- TASK DIRECTIONS -
For each line below that contains the string "shadow", copy that line.

- MATERIAL -
+++
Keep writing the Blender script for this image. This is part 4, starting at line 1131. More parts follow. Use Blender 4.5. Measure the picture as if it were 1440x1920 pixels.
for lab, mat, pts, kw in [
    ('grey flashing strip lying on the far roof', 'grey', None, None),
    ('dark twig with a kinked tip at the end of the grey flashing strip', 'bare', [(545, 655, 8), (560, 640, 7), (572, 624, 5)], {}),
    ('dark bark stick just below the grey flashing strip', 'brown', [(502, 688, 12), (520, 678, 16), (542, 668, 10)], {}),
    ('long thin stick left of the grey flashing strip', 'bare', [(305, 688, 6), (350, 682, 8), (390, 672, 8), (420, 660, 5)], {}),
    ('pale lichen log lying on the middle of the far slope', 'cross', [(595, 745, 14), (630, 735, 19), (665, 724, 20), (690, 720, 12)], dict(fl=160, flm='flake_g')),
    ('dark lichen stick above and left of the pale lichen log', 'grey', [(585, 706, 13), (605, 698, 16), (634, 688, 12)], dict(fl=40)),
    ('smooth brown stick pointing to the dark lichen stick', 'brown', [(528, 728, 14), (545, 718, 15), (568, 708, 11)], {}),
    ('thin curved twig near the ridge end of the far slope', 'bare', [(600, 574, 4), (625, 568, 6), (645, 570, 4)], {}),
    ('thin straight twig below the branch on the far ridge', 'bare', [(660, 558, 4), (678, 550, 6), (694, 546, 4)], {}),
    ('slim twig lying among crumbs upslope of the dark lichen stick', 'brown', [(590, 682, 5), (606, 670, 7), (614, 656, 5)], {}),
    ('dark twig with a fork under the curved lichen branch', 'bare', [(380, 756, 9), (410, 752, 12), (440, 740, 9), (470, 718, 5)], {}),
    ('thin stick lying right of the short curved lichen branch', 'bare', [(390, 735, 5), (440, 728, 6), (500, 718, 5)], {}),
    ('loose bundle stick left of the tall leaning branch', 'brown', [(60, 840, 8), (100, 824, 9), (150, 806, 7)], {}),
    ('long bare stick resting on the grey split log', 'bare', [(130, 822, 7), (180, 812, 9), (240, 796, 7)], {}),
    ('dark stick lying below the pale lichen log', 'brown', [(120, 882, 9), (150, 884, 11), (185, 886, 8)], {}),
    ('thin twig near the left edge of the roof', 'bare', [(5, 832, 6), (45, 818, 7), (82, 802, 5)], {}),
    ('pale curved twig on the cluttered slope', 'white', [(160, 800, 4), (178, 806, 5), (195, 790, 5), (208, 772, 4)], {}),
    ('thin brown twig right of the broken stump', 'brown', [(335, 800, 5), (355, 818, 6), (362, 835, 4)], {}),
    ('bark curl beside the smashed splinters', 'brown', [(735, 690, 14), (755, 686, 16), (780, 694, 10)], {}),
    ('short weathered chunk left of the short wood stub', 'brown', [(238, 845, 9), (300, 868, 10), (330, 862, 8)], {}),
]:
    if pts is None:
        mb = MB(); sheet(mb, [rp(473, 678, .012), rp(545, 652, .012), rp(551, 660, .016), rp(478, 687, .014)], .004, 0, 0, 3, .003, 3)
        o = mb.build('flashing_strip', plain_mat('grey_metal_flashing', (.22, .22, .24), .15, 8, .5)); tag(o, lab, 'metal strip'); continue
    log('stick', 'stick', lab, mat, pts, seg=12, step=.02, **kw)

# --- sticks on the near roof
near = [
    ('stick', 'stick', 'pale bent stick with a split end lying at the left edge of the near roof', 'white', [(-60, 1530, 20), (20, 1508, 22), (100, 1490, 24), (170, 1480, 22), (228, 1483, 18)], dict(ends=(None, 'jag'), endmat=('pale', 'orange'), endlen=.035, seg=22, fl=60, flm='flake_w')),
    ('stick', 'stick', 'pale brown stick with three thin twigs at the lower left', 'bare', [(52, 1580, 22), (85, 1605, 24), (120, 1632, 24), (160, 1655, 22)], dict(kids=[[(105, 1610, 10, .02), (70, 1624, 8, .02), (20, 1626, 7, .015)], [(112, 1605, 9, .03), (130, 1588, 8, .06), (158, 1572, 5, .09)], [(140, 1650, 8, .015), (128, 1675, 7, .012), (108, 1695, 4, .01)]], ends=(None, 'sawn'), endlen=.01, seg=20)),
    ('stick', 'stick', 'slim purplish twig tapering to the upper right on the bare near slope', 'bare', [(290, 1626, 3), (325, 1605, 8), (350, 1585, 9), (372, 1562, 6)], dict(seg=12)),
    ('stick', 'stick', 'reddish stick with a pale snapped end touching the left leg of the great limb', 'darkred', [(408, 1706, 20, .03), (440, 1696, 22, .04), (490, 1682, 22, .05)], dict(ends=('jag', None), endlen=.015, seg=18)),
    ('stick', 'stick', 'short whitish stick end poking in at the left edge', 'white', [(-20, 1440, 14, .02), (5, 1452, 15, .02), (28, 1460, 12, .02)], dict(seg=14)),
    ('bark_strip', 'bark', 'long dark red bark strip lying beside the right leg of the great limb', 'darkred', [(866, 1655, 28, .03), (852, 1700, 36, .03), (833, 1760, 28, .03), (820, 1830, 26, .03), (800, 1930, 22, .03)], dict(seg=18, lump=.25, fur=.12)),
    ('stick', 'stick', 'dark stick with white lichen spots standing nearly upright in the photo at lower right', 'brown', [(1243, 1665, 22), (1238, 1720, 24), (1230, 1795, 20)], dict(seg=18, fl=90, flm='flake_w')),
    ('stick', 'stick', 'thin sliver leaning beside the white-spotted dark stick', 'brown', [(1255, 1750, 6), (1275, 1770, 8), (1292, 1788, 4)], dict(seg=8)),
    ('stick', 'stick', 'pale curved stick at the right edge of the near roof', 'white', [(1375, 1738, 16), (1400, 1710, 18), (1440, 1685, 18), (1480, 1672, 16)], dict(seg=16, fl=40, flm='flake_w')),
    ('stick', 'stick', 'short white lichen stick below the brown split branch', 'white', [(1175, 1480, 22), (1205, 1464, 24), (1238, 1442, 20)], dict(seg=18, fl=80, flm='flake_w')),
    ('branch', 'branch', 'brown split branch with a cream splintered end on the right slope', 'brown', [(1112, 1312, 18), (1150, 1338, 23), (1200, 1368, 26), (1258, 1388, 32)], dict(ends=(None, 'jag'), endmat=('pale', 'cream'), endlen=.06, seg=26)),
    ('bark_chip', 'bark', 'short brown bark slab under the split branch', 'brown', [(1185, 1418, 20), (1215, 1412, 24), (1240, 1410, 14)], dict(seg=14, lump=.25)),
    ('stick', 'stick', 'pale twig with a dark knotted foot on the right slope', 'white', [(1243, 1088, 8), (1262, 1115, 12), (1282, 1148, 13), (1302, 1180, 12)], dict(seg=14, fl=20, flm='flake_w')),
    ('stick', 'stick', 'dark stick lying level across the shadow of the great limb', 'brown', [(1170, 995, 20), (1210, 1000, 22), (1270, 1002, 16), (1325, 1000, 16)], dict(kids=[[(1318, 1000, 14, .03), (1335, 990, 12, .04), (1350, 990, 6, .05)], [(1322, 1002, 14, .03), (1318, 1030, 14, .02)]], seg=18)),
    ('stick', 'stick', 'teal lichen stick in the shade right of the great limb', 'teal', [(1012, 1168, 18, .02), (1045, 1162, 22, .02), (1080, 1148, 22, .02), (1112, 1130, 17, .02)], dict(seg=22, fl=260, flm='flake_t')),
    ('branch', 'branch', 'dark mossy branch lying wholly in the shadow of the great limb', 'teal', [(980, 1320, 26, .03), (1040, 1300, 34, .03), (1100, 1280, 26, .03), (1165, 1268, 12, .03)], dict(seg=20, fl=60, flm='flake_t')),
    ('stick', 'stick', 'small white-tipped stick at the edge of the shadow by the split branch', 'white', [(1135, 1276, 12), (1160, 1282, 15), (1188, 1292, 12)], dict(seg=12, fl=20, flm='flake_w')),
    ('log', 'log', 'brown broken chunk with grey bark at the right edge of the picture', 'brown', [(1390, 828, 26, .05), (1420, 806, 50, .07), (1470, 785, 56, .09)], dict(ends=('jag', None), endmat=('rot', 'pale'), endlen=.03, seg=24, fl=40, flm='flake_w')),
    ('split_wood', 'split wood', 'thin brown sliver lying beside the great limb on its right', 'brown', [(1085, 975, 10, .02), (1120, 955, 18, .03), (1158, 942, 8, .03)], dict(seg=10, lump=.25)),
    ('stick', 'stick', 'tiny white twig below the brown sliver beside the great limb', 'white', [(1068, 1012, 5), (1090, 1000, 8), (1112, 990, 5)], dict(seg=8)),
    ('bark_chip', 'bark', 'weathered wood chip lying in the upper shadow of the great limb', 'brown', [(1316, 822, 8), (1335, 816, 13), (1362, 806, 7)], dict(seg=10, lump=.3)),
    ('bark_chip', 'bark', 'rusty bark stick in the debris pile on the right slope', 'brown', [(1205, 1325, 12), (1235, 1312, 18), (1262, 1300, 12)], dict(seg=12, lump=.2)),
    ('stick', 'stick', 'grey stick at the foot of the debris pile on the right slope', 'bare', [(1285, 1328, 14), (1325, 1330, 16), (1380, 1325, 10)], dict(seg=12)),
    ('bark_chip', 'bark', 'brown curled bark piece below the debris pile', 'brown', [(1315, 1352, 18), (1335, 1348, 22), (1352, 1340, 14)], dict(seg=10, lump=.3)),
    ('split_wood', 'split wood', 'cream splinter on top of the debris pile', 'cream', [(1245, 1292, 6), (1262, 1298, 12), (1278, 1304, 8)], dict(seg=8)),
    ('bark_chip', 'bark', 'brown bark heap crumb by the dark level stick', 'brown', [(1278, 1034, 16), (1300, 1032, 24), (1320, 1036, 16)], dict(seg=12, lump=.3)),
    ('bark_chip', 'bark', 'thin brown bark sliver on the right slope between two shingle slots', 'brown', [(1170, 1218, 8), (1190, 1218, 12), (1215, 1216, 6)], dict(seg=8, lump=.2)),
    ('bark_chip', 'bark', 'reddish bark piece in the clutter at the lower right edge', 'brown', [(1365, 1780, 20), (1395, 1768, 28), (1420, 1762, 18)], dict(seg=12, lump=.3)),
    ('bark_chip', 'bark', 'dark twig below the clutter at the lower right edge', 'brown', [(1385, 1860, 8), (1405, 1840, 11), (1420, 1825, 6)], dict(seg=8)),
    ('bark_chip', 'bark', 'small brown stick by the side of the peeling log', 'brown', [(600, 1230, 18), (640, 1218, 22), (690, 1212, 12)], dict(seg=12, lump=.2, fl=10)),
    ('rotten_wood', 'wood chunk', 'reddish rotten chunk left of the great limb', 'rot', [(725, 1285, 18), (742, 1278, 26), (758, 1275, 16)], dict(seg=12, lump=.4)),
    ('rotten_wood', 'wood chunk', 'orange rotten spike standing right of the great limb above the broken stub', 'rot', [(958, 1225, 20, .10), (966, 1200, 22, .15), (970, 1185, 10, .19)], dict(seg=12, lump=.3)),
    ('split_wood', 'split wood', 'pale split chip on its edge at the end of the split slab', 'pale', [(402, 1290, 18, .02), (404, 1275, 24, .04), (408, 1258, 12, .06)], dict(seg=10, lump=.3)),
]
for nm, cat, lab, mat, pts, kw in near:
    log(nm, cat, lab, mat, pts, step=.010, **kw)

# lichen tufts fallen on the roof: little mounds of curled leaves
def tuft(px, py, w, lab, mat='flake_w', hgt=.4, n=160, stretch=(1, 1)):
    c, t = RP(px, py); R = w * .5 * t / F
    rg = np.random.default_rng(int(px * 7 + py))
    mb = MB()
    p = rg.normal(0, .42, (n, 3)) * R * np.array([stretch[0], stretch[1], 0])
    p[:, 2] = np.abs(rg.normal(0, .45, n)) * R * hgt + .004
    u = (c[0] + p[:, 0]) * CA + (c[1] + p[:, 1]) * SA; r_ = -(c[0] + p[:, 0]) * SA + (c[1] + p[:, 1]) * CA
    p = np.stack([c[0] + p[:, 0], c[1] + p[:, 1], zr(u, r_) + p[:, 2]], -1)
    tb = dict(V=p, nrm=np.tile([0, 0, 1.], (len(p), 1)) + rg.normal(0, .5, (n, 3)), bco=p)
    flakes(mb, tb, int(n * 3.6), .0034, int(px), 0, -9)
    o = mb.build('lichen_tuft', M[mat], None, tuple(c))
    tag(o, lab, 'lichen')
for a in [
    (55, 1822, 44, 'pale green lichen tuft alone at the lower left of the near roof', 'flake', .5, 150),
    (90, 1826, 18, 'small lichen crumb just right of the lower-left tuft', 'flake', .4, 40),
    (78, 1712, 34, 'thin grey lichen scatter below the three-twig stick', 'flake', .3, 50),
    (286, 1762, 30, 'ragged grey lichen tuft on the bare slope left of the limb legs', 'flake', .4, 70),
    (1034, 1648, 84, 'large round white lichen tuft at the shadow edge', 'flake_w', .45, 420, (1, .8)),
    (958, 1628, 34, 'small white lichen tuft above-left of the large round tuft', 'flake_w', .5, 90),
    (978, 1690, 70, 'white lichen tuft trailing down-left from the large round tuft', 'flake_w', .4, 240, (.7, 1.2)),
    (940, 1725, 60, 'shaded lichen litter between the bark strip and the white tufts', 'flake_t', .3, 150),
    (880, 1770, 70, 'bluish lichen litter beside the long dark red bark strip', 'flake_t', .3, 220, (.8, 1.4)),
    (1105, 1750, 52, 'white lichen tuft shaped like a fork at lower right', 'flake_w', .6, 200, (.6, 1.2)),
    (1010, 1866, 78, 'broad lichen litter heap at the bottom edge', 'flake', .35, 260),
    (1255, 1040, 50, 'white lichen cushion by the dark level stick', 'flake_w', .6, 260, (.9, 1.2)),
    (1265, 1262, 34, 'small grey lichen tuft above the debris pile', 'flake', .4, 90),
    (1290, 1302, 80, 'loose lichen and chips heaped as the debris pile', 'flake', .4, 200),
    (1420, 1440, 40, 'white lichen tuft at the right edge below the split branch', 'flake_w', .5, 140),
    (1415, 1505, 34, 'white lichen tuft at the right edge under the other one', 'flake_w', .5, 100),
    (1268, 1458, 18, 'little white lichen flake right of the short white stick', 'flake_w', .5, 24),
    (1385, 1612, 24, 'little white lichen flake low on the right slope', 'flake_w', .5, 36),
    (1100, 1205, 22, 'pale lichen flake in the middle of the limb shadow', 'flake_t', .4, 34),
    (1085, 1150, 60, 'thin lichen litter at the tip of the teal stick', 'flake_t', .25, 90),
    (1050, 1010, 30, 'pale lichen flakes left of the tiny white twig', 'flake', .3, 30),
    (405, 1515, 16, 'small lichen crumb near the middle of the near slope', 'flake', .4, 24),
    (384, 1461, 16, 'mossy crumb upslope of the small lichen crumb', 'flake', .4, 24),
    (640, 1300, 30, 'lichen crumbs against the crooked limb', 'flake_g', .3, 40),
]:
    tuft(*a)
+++
- EXERCISE RESULT -
    ('stick', 'stick', 'dark stick lying level across the shadow of the great limb', 'brown', [(1170, 995, 20), (1210, 1000, 22), (1270, 1002, 16), (1325, 1000, 16)], dict(kids=[[(1318, 1000, 14, .03), (1335, 990, 12, .04), (1350, 990, 6, .05)], [(1322, 1002, 14, .03), (1318, 1030, 14, .02)]], seg=18)),
    ('branch', 'branch', 'dark mossy branch lying wholly in the shadow of the great limb', 'teal', [(980, 1320, 26, .03), (1040, 1300, 34, .03), (1100, 1280, 26, .03), (1165, 1268, 12, .03)], dict(seg=20, fl=60, flm='flake_t')),
    ('stick', 'stick', 'small white-tipped stick at the edge of the shadow by the split branch', 'white', [(1135, 1276, 12), (1160, 1282, 15), (1188, 1292, 12)], dict(seg=12, fl=20, flm='flake_w')),
    ('bark_chip', 'bark', 'weathered wood chip lying in the upper shadow of the great limb', 'brown', [(1316, 822, 8), (1335, 816, 13), (1362, 806, 7)], dict(seg=10, lump=.3)),
    (1034, 1648, 84, 'large round white lichen tuft at the shadow edge', 'flake_w', .45, 420, (1, .8)),
    (1100, 1205, 22, 'pale lichen flake in the middle of the limb shadow', 'flake_t', .4, 34),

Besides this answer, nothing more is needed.